→ WHAT THIS TASK INVOLVES: Within the entries below, find the portion that opens with the line containing "Build this scene" and closes with the line containing "PI = math.pi". Retype that portion exactly and only.

:::

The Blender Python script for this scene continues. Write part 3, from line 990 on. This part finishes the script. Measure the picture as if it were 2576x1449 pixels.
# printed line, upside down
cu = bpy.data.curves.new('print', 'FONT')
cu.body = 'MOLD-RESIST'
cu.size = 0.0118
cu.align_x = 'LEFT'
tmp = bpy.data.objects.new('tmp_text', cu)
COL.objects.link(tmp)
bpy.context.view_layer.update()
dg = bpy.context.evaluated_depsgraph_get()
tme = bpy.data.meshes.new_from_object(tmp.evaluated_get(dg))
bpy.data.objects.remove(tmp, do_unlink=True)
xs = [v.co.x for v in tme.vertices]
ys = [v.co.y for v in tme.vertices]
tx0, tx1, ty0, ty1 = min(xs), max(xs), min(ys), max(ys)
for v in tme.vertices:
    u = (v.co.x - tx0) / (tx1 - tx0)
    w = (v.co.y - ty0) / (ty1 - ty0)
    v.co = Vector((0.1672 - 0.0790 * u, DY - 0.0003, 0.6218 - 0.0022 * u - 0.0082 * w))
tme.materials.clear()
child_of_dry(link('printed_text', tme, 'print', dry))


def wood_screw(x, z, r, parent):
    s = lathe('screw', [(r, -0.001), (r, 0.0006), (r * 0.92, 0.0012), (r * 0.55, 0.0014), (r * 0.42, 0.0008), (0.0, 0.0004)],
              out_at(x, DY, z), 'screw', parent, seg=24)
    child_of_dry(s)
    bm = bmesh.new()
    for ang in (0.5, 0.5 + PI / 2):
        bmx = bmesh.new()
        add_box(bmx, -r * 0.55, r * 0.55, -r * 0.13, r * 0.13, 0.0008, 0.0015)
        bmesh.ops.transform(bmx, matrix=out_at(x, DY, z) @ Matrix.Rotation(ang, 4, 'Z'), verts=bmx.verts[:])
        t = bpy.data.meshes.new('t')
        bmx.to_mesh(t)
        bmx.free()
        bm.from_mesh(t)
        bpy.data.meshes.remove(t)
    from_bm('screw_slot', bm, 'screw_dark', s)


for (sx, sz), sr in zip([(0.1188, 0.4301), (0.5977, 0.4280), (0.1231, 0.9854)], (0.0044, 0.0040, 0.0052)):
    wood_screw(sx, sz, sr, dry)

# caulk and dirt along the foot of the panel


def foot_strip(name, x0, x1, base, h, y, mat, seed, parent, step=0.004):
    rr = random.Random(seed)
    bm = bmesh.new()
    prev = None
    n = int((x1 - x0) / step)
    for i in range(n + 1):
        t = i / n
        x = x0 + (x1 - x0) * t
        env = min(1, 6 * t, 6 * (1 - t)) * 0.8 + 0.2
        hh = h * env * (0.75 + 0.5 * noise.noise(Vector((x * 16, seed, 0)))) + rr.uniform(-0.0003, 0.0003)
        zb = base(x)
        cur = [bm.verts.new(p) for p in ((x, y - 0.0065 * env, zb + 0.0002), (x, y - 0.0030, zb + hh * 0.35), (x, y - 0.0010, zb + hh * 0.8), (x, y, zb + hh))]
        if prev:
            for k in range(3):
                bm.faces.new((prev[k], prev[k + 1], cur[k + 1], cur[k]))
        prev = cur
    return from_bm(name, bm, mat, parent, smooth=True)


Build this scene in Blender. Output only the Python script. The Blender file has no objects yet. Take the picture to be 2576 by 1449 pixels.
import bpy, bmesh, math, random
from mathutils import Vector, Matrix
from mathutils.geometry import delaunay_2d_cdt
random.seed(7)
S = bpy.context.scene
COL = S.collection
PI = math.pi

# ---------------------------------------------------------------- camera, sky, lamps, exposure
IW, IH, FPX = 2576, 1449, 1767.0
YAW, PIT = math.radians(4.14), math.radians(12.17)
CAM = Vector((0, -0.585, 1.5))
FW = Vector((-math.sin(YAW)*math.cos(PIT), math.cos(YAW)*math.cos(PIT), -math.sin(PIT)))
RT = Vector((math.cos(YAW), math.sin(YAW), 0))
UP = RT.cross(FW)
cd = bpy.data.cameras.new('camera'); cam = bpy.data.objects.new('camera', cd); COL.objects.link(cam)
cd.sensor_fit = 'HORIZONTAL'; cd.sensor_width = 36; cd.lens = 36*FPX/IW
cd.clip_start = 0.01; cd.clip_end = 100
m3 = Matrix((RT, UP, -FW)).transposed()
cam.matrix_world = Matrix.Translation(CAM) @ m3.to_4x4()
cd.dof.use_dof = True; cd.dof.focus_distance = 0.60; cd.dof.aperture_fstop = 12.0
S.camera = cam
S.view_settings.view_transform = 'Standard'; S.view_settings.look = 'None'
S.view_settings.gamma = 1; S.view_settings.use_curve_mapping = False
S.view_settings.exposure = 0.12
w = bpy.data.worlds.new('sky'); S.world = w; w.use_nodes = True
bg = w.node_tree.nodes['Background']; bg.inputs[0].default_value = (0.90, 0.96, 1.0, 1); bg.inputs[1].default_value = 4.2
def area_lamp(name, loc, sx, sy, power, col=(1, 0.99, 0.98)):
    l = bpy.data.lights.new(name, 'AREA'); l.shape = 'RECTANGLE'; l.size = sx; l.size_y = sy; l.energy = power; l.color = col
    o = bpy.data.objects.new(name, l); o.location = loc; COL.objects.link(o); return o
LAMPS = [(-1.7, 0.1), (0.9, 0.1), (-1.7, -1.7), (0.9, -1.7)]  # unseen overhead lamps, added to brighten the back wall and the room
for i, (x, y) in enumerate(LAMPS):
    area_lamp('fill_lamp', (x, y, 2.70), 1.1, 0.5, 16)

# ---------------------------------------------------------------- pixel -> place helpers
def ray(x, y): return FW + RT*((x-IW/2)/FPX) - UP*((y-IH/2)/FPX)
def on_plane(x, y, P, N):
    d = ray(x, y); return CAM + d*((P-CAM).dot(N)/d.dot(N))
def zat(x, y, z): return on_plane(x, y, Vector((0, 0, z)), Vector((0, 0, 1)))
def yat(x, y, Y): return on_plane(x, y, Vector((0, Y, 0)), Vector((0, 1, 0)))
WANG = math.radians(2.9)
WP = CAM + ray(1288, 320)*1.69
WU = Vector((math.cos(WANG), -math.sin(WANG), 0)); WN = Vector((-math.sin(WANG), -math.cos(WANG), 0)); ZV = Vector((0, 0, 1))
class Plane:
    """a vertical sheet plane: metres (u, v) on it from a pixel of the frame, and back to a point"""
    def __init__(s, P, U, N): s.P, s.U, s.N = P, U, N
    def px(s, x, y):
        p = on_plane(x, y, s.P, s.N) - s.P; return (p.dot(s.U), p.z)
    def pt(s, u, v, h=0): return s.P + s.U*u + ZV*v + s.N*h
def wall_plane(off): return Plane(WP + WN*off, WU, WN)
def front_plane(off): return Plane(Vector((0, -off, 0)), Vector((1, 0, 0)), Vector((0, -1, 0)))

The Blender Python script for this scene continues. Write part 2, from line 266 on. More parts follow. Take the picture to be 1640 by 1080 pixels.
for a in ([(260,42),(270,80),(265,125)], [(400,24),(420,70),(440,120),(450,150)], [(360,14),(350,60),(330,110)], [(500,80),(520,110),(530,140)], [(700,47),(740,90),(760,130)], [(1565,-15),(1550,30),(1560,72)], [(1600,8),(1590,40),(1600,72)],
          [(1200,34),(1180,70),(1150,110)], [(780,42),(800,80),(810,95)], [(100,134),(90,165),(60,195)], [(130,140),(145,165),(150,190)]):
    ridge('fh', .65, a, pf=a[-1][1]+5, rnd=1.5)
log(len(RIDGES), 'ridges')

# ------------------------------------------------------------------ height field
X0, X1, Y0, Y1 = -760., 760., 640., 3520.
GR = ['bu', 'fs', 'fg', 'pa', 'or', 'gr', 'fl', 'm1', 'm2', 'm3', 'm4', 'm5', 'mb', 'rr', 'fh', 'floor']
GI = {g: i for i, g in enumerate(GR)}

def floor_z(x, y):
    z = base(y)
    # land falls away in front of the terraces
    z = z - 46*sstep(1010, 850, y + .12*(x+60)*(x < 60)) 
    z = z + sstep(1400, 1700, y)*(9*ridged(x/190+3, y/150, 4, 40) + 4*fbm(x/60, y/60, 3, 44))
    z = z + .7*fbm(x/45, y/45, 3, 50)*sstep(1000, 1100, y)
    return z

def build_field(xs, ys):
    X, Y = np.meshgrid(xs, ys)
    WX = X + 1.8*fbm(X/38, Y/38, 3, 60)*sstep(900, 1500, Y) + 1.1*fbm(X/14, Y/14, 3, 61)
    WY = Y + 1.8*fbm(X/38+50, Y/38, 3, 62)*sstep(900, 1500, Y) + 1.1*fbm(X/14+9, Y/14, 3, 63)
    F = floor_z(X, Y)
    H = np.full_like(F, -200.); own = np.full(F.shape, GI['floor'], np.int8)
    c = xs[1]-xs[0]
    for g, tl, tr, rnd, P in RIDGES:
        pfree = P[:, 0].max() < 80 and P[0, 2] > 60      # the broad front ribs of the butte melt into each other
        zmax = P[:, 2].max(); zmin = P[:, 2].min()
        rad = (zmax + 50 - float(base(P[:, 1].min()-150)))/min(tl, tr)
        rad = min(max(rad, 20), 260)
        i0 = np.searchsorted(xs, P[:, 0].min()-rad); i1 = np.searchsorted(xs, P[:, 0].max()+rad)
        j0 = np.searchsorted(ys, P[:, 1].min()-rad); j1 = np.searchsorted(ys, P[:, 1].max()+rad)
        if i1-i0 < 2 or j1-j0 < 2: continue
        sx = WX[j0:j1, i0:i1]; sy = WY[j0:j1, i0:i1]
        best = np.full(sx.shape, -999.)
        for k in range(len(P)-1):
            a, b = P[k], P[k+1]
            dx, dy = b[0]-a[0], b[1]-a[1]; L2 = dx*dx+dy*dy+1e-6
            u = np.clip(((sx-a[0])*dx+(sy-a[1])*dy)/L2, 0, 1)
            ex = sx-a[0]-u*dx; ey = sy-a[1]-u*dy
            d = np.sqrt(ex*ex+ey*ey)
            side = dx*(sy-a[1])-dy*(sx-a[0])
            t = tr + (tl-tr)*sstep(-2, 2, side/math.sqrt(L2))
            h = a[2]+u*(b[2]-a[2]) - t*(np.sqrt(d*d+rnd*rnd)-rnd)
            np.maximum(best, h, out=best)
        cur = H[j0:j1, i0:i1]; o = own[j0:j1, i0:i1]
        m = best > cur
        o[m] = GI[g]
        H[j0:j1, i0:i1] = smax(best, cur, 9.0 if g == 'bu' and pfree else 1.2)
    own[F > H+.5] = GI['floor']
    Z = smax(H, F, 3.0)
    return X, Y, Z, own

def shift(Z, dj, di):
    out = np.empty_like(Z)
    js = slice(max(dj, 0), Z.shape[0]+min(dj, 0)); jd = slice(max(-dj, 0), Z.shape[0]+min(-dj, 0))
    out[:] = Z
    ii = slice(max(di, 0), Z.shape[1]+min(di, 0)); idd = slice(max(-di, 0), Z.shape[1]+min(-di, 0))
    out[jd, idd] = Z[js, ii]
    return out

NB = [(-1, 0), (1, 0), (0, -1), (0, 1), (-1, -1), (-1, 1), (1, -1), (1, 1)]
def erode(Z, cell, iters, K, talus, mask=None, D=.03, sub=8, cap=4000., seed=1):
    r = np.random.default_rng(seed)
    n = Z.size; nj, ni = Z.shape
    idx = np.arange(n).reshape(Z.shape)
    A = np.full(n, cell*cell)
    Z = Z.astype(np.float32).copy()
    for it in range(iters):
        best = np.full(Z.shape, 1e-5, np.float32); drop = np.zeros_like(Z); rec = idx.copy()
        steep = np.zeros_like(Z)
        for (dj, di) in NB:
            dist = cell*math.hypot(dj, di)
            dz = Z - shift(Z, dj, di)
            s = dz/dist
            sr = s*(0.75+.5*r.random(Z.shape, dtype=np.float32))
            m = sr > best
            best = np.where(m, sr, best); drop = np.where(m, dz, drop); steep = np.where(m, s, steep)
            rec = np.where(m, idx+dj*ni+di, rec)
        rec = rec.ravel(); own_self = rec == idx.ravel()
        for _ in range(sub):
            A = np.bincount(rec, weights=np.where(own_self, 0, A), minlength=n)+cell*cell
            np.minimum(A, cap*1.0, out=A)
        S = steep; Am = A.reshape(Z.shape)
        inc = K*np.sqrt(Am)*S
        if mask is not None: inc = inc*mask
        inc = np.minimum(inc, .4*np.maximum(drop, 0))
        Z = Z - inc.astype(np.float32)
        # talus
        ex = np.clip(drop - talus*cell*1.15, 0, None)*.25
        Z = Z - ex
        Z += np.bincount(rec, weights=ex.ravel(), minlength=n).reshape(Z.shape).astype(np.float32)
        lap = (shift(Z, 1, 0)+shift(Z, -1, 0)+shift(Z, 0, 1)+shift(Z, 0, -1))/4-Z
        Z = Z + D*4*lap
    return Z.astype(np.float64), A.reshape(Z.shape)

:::

→ SOLUTION FOR THIS EXERCISE:
Build this scene in Blender. Output only the Python script. The Blender file has no objects yet. Take the picture to be 2576 by 1449 pixels.
import bpy, bmesh, math, random
from mathutils import Vector, Matrix
from mathutils.geometry import delaunay_2d_cdt
random.seed(7)
S = bpy.context.scene
COL = S.collection
PI = math.pi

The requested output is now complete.